Es el pueblo una persona capaz de acertar o de equivocarse? En el siglo XIX --y siguiendo la estela del romanticismo alemán-- algunos nombres colectivos como «pueblo» o «nación» adquirieron el estatus de personas o cuasipersonas dotadas de una voluntad propia. Tales personas resultaron ser, además, omniscientes y, por tanto, infalibles --hablaban siempre ex cathedra, por así decir--. Desde esta perspectiva era imposible imaginar siquiera que el pueblo pudiera equivocarse. Lo malo es que en nombre del pueblo o de la nación --más tarde le llegó el turno también a la «raza»-- se asesinó a millones de personas, igual que antes (y, por desgracia, de nuevo ahora) se hacía o se hace en nombre de los dioses.

Una peculiaridad de estos entes es que, pese a su enorme sapiencia, sufren todos de algún género de disfasia, lo que hace imprescindible la existencia de un cuerpo de intérpretes dedicado a descifrar sus crípticos y, a menudo, letales mensajes. Ante la sospecha de que tales mensajes pudieran ser falseados --ante la sospecha, incluso, de que tanto los mensajes como sus emisores pudieran ser pura invención-- se ideó en el ámbito de la política un instrumento llamado democracia. Gracias a él ya no hay que interpretar nada: basta con contar papeletas y aplicar luego a esa suma una regla matemática llamada «fórmula electoral», que transforma votos en escaños.

El tránsito del sufragio censitario (en el que solo unos cuantos electores --cualificados-- eran todavía capaces de identificar la voz del pueblo) al sufragio universal marca este arduo proceso por el que una «persona» devino, finalmente, todas las personas. No obstante, la vieja concepción organicista aún perdura entre nosotros y, de un modo especial, en nuestra clase política. Cuando escucho a alguno de sus representantes apelar a la «sabiduría del pueblo» (tan sacra e infalible como en los viejos tiempos), me invade un temor no muy distinto al que me inspira el trilero que agita los cubiletes: nunca sé qué es lo que hace exactamente, ni tampoco lo que oculta.

En la vida cotidiana se acepta deportivamente que todos nos equivocamos. «Quien tiene boca se equivoca», sentencia el refrán. Si esto es así, y si gracias a la democracia el pueblo no necesita ser concebido ya como un ente fantasmagórico sino como una agregación de personas reales, ¿por qué no admitir que entre todos podemos estar equivocados? La suma de muchos errores no genera una verdad, sino un error aún más grande. Verdad y aritmética no van necesariamente cogidos de la mano. En el plano cognoscitivo esto se puede demostrar mediante un ejemplo: hubo un tiempo en el que una sola persona, Nicolás Copérnico, supo que la tierra gira alrededor del sol, mientras que todas las demás estaban convencidas de lo contrario.

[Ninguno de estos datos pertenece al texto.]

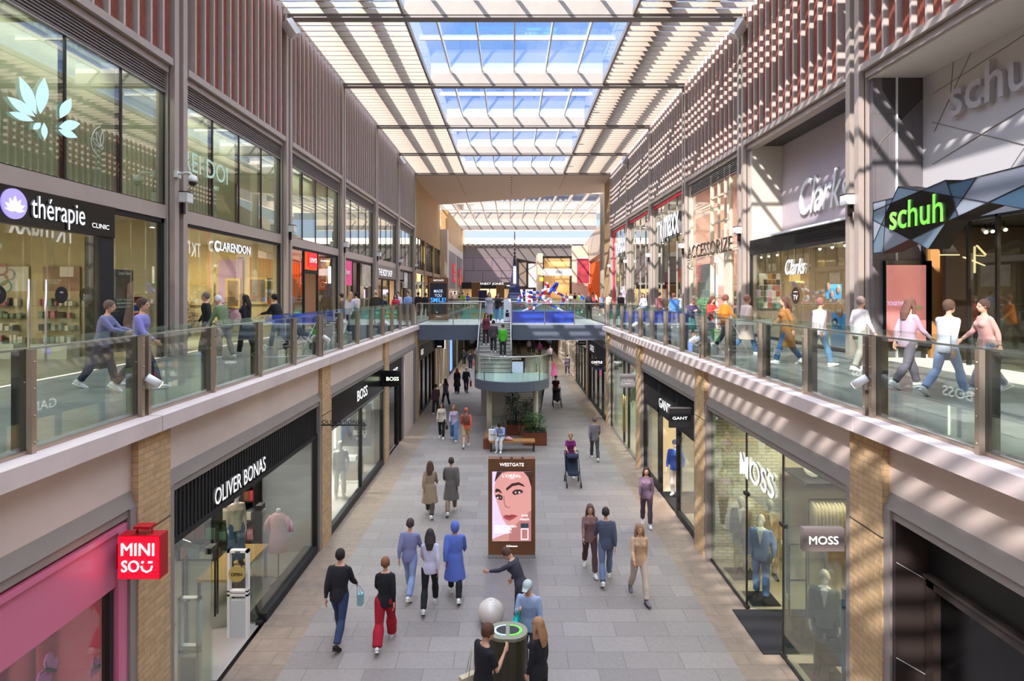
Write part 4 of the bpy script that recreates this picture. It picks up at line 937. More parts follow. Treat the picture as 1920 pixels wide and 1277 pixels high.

Finalmente se demostró que era Copérnico quien decía la verdad. También en el plano axiológico --y la política es, entre otras cosas, plasmación de valores-- puede andar la mayoría equivocada. Cuando el político afirma en tono untuoso y reverencial que el pueblo nunca se equivoca, habría que ver qué es lo que esconde en la manga.

El título de este artículo solo sonará a proclama antidemocrática a aquel que siga hipostasiando el concepto de pueblo y olvide que el pueblo no es nada más -pero nada menos- que un conjunto de personas, y no ese Espíritu sobre el que peroraban Herder o Fichte. Lo verdaderamente antidemocrático sería decir que porque una minoría considere que el pueblo se ha equivocado, haya que desoír su mandato, como en la célebre boutade de Brecht de que, en caso de desacuerdo con el gobierno, este debería disolver al pueblo y elegir otro. En democracia hay que acatar la decisión que los electores --personas como usted y yo-- expresan en las urnas. Lo que no quiere decir que no pueda ni siquiera mentarse (so pena de ser acusado de fascista) la posibilidad de que el pueblo también se equivoque, y eleve al frente de la potencia más poderosa del mundo --es solo un ejemplo-- a una especie de sombrerero loco.